**Instructions to follow**.
Start at the line that has "Build this scene in Blender. Output only the Python script. The" and stop at the line that has "so = bpy.data.objects.new('sun', sl);". Print those lines and all lines between them exactly, and nothing more.

**Dataset extract**.
** BEGIN **
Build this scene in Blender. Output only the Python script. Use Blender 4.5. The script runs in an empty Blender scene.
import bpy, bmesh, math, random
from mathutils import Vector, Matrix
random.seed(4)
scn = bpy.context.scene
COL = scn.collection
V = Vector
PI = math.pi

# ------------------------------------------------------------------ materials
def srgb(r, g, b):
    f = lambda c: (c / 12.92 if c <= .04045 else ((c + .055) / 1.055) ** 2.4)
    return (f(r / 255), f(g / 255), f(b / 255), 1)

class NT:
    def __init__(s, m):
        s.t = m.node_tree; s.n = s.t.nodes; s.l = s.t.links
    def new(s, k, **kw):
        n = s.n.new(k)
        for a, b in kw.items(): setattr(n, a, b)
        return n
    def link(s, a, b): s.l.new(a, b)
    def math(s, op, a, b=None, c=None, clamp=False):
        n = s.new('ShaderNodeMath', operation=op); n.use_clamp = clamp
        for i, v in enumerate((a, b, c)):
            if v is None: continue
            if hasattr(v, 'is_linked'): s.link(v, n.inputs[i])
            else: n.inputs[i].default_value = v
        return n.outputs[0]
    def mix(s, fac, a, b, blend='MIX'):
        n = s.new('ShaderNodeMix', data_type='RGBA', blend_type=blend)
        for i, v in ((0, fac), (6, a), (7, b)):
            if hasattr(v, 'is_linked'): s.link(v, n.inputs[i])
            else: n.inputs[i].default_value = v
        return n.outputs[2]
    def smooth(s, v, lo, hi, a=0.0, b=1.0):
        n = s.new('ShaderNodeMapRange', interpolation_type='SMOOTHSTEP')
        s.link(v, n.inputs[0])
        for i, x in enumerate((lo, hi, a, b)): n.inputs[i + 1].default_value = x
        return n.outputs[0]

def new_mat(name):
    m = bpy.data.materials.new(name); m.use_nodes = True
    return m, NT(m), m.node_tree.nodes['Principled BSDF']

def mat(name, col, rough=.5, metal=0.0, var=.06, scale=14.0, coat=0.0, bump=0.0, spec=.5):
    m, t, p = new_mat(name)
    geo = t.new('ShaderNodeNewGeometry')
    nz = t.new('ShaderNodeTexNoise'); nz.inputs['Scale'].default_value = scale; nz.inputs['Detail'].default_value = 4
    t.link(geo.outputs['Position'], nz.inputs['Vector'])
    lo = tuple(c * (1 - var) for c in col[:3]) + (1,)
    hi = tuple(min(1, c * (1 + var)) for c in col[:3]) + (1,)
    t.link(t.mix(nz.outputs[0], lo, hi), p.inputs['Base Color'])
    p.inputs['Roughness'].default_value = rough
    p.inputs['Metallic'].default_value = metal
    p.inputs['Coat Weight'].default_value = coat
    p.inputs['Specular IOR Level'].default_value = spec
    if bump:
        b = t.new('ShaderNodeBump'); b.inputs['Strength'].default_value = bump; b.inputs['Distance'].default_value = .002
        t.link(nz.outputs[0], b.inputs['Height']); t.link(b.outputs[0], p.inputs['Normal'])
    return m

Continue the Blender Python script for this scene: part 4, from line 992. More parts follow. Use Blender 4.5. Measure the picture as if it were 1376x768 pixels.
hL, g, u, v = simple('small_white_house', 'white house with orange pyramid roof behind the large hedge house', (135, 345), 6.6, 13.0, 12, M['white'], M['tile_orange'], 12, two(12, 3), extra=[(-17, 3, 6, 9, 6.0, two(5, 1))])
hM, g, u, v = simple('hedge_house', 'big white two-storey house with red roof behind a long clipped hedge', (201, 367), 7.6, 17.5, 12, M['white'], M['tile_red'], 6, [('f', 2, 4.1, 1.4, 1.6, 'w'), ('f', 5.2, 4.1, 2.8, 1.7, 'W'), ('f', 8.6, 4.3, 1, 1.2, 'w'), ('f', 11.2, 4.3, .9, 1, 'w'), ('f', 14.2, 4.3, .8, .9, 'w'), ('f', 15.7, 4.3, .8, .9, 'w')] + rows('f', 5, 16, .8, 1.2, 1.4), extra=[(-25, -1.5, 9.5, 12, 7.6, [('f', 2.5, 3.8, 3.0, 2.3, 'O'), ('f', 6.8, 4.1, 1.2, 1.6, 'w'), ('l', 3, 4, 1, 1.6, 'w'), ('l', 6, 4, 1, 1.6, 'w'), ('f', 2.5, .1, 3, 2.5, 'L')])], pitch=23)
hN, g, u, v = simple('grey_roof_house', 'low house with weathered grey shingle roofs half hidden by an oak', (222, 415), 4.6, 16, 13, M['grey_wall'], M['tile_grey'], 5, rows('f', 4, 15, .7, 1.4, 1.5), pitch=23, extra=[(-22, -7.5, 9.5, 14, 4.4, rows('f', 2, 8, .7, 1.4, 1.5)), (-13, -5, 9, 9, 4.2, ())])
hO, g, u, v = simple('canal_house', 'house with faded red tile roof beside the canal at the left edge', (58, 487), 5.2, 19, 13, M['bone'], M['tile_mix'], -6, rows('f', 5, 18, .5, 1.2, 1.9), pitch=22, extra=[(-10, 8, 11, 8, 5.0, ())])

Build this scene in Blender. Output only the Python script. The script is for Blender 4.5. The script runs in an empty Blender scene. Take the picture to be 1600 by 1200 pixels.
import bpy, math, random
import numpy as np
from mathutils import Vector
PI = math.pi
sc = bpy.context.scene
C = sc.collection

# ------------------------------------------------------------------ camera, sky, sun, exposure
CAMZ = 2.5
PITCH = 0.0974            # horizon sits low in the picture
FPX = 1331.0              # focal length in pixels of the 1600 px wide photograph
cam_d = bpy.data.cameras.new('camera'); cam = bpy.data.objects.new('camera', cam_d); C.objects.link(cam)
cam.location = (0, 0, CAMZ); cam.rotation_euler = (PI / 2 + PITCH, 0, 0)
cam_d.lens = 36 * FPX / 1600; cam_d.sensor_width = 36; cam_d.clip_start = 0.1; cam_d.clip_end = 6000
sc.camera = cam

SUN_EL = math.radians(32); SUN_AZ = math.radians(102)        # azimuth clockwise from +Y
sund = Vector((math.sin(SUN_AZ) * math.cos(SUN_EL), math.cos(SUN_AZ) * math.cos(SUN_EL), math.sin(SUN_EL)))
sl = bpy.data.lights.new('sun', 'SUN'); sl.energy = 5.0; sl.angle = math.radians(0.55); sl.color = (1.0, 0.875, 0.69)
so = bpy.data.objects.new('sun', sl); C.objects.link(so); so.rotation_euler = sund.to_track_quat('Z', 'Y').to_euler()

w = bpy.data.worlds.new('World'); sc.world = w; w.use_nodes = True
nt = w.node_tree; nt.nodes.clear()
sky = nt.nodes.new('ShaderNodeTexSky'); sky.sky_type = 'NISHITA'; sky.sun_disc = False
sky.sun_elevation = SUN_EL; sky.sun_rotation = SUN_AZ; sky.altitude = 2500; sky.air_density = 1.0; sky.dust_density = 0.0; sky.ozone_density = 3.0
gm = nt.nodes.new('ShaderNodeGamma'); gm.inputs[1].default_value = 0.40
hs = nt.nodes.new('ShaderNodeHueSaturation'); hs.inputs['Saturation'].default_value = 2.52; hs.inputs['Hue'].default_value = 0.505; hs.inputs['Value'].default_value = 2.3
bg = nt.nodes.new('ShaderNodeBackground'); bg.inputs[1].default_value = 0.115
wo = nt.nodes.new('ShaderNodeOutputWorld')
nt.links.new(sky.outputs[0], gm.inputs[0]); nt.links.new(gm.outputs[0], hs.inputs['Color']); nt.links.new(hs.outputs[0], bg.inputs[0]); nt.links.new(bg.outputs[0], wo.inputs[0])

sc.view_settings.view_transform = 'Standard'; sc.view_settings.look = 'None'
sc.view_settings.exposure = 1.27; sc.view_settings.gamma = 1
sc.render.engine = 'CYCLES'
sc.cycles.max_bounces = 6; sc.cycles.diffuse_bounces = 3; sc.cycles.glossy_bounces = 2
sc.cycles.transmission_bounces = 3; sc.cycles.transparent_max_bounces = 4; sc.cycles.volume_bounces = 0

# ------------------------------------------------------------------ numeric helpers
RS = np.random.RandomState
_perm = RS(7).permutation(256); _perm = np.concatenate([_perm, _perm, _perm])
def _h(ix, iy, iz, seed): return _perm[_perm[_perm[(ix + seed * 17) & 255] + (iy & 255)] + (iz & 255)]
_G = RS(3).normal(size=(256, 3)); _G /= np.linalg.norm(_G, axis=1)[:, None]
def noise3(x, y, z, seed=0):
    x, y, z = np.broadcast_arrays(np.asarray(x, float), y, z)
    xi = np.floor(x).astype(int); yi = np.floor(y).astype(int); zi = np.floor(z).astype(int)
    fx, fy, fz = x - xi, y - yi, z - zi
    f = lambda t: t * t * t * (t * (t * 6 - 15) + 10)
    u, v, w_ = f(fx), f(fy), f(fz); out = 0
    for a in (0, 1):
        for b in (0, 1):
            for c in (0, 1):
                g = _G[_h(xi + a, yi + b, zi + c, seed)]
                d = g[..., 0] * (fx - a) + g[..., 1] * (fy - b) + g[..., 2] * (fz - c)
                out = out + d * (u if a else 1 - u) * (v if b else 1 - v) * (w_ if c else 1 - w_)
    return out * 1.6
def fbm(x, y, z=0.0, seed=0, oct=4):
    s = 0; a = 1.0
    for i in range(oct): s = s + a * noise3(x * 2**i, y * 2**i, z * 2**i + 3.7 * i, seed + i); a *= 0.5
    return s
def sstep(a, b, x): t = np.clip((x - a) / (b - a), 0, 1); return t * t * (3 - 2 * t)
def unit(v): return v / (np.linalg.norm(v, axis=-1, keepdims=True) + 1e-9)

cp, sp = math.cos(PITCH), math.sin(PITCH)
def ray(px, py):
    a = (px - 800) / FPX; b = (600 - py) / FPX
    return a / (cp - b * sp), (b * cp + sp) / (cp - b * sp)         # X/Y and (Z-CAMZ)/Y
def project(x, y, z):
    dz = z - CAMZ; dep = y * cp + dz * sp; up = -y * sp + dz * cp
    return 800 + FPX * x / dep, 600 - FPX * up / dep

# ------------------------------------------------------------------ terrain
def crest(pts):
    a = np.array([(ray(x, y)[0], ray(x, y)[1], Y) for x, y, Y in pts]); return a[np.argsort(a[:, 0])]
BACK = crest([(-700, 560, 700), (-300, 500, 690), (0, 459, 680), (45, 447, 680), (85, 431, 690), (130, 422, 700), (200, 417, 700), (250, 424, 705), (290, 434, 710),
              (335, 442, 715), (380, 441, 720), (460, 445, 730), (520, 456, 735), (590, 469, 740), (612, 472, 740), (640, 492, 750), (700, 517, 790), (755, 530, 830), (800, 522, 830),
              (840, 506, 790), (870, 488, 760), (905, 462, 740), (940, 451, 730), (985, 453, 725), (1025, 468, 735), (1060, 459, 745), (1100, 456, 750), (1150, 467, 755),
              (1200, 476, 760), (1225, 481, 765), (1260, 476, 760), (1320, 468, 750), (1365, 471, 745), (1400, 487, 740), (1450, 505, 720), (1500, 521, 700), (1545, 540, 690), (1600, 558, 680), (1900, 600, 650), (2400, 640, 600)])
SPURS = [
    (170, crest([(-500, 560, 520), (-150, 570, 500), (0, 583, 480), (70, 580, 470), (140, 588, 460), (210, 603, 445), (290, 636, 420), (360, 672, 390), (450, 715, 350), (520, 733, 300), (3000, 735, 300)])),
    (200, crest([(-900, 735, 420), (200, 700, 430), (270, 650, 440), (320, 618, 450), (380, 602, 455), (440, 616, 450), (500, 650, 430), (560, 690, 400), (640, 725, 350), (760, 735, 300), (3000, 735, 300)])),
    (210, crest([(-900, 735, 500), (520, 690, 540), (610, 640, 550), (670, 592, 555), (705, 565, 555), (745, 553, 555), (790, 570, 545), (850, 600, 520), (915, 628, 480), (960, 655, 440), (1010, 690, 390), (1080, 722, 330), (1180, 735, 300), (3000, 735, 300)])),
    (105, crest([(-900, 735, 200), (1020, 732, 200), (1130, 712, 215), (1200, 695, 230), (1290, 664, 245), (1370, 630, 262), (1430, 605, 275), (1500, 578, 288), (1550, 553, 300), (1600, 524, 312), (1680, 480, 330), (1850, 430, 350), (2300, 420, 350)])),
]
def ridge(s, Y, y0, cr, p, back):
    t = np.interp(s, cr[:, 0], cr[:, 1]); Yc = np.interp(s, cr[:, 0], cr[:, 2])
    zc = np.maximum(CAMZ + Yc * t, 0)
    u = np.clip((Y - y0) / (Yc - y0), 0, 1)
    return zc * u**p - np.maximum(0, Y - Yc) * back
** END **
**The result**.
Build this scene in Blender. Output only the Python script. The script is for Blender 4.5. The script runs in an empty Blender scene. Take the picture to be 1600 by 1200 pixels.
import bpy, math, random
import numpy as np
from mathutils import Vector
PI = math.pi
sc = bpy.context.scene
C = sc.collection

# ------------------------------------------------------------------ camera, sky, sun, exposure
CAMZ = 2.5
PITCH = 0.0974            # horizon sits low in the picture
FPX = 1331.0              # focal length in pixels of the 1600 px wide photograph
cam_d = bpy.data.cameras.new('camera'); cam = bpy.data.objects.new('camera', cam_d); C.objects.link(cam)
cam.location = (0, 0, CAMZ); cam.rotation_euler = (PI / 2 + PITCH, 0, 0)
cam_d.lens = 36 * FPX / 1600; cam_d.sensor_width = 36; cam_d.clip_start = 0.1; cam_d.clip_end = 6000
sc.camera = cam

SUN_EL = math.radians(32); SUN_AZ = math.radians(102)        # azimuth clockwise from +Y
sund = Vector((math.sin(SUN_AZ) * math.cos(SUN_EL), math.cos(SUN_AZ) * math.cos(SUN_EL), math.sin(SUN_EL)))
sl = bpy.data.lights.new('sun', 'SUN'); sl.energy = 5.0; sl.angle = math.radians(0.55); sl.color = (1.0, 0.875, 0.69)
so = bpy.data.objects.new('sun', sl); C.objects.link(so); so.rotation_euler = sund.to_track_quat('Z', 'Y').to_euler()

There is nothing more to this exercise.